At the top, a  breadcrumb appears with the levels completed — you can click on any previous level to return directly to it, without redoing the steps one by one.

Note: For the Radar and Heatmap chart types, click-through level exploration is not available (their structure does not allow a clear selection of a single category).

Export to Excel

From the View screen or from the Editor, the Excel icon button exports the current result (with the filters and level of exploration applied) to a .xlsx file.

The Show source data checkmark changes the table (and export) from the aggregated version (summarized by dimensions/metrics) to the source data — the individual rows behind the summary, useful when you want to check or audit the detail.

The data table supports filtering and sorting directly on the page (click on the column header) and displays a warning when the result is truncated to the first 5000 rows.

Status and visibility: Draft, Published, Private, Shared

Each report has a status and visibility , independent of each other:

  • Draft — report in progress. It's visible only to you, regardless of the Shared checkmark, so you can experiment freely without affecting anyone else.
  • Published — The report is considered complete.
  • Private (Shared checkmark unchecked) — Remains visible only to you, even if it's published.
  • Shared (Shared checkmark on) — Also becomes visible to colleagues who have access to this page, but only after it's also Published.
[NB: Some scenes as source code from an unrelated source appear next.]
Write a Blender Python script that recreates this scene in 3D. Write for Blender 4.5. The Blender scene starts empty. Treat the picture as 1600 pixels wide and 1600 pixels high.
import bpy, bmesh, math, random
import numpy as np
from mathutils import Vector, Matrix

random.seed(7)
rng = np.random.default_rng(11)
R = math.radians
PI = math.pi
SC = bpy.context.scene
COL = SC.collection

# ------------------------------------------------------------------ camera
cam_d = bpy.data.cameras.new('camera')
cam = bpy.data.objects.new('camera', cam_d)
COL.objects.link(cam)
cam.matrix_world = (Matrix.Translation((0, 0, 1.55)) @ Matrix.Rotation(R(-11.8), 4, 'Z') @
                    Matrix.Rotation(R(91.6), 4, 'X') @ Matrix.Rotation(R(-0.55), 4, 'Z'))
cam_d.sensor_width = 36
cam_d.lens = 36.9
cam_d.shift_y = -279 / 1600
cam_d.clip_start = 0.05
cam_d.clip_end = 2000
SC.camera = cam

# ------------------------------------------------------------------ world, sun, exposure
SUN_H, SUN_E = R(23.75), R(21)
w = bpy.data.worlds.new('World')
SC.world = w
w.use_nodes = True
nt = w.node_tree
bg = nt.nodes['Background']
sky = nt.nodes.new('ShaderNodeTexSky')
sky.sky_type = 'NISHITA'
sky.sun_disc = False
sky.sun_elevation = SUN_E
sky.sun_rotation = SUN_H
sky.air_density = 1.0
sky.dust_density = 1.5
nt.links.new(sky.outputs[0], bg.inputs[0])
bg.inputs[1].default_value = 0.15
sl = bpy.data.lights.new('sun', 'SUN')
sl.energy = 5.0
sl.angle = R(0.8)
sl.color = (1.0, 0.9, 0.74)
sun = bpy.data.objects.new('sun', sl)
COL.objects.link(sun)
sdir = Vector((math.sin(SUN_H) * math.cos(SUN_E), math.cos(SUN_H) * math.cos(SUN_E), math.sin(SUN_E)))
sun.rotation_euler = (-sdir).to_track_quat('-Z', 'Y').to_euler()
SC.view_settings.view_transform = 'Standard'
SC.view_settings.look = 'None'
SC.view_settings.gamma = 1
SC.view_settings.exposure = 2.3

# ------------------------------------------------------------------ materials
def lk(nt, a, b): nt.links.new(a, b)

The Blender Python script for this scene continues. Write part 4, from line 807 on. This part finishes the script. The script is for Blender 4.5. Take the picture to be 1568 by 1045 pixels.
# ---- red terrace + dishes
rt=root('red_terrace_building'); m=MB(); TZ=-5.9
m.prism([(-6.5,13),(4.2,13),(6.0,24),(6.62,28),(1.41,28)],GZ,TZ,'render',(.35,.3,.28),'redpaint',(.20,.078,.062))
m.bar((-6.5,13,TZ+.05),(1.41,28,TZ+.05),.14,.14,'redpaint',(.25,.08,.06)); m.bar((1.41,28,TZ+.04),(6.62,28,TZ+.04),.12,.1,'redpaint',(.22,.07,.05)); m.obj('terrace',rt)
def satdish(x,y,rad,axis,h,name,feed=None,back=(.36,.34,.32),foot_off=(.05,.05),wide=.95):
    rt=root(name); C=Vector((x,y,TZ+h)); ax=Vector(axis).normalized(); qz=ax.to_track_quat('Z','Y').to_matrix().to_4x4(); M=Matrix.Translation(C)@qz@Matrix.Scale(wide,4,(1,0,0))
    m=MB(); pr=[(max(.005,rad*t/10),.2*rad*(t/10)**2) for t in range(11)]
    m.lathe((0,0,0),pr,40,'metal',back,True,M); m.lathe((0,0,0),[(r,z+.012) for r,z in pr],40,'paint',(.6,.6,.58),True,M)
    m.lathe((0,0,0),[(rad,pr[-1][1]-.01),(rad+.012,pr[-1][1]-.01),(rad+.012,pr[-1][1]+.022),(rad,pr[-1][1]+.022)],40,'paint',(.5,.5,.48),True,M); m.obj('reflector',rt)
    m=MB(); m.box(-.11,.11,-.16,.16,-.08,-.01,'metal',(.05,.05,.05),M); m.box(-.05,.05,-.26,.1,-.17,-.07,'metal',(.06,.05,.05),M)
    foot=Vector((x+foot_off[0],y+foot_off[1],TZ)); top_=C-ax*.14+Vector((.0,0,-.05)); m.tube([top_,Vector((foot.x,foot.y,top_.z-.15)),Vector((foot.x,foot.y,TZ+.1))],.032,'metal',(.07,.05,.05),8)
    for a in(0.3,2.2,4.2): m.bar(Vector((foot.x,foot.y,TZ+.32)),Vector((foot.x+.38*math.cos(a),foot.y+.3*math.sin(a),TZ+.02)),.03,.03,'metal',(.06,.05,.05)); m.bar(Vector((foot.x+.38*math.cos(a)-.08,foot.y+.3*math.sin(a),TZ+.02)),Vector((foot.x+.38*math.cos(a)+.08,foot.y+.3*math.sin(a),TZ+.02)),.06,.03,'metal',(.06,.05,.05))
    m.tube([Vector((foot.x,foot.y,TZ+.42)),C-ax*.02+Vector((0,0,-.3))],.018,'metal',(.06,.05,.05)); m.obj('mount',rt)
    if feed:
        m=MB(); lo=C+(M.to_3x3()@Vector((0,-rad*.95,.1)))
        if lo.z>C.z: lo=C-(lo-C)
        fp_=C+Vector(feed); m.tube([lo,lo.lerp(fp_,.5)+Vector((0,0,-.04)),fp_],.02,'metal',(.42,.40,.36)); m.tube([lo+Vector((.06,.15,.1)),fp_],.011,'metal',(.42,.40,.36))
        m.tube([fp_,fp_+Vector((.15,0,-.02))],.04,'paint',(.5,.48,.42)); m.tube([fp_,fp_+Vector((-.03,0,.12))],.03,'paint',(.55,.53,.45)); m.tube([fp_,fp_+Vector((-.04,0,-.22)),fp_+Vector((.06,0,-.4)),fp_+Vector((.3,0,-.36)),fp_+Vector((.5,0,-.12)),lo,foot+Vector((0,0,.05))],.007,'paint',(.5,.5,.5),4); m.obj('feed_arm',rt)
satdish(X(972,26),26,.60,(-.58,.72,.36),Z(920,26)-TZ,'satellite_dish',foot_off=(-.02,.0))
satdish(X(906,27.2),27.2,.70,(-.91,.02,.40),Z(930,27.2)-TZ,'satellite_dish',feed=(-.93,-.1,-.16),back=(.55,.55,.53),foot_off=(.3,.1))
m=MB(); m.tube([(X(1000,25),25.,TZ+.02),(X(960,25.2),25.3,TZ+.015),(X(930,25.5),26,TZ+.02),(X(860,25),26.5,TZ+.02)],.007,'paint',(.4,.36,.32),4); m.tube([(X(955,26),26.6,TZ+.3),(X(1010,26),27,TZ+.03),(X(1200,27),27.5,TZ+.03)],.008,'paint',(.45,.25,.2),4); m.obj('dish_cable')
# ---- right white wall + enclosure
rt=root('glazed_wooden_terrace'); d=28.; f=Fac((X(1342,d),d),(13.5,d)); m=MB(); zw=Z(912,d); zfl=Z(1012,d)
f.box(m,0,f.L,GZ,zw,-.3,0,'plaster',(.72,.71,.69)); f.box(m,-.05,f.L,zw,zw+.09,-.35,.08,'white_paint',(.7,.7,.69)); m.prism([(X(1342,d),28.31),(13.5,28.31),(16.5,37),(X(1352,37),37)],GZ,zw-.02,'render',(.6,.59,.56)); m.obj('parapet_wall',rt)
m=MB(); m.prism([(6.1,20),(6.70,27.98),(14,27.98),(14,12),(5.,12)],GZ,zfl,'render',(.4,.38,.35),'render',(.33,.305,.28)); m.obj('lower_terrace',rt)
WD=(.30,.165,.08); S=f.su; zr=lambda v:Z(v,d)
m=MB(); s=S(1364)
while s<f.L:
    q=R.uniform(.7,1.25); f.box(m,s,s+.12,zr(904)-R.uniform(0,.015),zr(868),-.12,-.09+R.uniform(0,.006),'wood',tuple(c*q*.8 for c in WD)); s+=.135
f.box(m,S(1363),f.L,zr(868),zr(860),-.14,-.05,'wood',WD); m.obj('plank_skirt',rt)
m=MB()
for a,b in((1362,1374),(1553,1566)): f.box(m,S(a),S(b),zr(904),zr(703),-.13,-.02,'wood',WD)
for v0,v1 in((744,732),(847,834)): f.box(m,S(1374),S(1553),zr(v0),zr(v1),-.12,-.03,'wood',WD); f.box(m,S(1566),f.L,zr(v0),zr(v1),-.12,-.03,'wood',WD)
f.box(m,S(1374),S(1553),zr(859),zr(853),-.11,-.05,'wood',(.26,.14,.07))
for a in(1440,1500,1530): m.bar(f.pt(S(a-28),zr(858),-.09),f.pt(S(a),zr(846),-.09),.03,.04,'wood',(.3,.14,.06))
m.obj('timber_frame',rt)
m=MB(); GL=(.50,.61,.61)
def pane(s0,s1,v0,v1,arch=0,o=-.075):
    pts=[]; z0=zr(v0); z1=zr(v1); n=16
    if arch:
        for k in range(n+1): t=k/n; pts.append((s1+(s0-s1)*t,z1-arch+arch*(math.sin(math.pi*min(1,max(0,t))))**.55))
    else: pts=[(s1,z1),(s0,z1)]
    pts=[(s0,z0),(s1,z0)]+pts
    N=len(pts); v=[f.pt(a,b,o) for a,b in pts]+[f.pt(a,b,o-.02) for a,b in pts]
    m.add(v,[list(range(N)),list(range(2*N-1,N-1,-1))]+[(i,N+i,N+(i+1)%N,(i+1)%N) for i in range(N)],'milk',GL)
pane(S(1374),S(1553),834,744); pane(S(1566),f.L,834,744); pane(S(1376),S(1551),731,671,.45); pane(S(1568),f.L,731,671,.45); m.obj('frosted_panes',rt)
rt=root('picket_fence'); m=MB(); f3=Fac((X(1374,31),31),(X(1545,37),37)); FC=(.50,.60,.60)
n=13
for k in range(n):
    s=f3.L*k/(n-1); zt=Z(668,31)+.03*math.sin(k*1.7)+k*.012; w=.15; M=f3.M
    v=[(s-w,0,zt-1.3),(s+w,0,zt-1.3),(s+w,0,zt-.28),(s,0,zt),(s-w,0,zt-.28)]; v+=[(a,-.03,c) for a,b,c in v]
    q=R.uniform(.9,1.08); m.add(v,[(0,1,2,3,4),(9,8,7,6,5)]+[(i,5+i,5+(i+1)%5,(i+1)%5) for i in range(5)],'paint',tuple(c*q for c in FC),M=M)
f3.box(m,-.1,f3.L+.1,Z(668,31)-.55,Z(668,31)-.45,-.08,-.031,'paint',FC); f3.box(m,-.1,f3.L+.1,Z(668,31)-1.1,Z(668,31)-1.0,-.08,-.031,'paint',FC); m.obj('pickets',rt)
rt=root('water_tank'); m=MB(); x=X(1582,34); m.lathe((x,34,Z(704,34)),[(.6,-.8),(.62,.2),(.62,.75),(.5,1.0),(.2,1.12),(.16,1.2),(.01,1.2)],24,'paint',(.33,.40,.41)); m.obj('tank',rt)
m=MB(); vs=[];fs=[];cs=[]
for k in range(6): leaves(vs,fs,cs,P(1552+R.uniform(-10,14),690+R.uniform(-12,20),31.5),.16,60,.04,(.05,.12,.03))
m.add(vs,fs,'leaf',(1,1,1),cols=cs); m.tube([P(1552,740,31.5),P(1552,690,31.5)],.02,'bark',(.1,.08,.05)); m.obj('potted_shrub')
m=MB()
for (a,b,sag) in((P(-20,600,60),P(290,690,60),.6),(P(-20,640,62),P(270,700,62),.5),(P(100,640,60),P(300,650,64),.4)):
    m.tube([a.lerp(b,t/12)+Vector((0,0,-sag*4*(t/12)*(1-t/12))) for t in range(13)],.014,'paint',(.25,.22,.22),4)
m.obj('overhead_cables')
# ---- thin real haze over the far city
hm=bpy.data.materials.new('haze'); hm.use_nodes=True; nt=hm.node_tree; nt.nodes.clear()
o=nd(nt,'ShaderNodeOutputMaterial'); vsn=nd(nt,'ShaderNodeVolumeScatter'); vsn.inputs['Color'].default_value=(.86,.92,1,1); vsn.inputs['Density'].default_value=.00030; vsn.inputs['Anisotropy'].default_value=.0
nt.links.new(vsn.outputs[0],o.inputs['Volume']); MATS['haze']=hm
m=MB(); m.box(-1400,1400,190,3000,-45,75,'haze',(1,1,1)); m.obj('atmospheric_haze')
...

In other words: for a report to appear to colleagues, it must be checked Shared AND saved with Publish. Any combination that does not comply with both conditions remains visible only to the author.

On the cards you will see tags that help you quickly recognize the status: Draft , Shared and, if the report is someone else's, the author's name ("by ...").

Duplicate, Pinned

  • Duplicates — Create your own copy of a report (yours or someone else's, if it's shared). Useful when you want to start from an existing report and customize it without modifying the original. The copy is automatically saved as a Draft, private — you publish/share it separately when you're ready.
  • Pinned — marks a report for quick access. appears in a separate "Pinned" section on both the Browse screen and the Editor.

Useful tips

  • Start simple: a Bar/Line chart with a single dimension and metric, then gradually add dimensions for layered exploration.
  • If a Pie/Donut chart becomes unreadable (too many small categories), try Treemap or Bar (horizontal).
  • Save as a Draft as often as you experiment — no one else sees the intermediate variants.
  • Before you hit Publish + Shared, run the report and check the result with the default filters to make sure it's useful for others first.
  • If you need a similar variant to an existing report, use Duplicate instead of building it from scratch.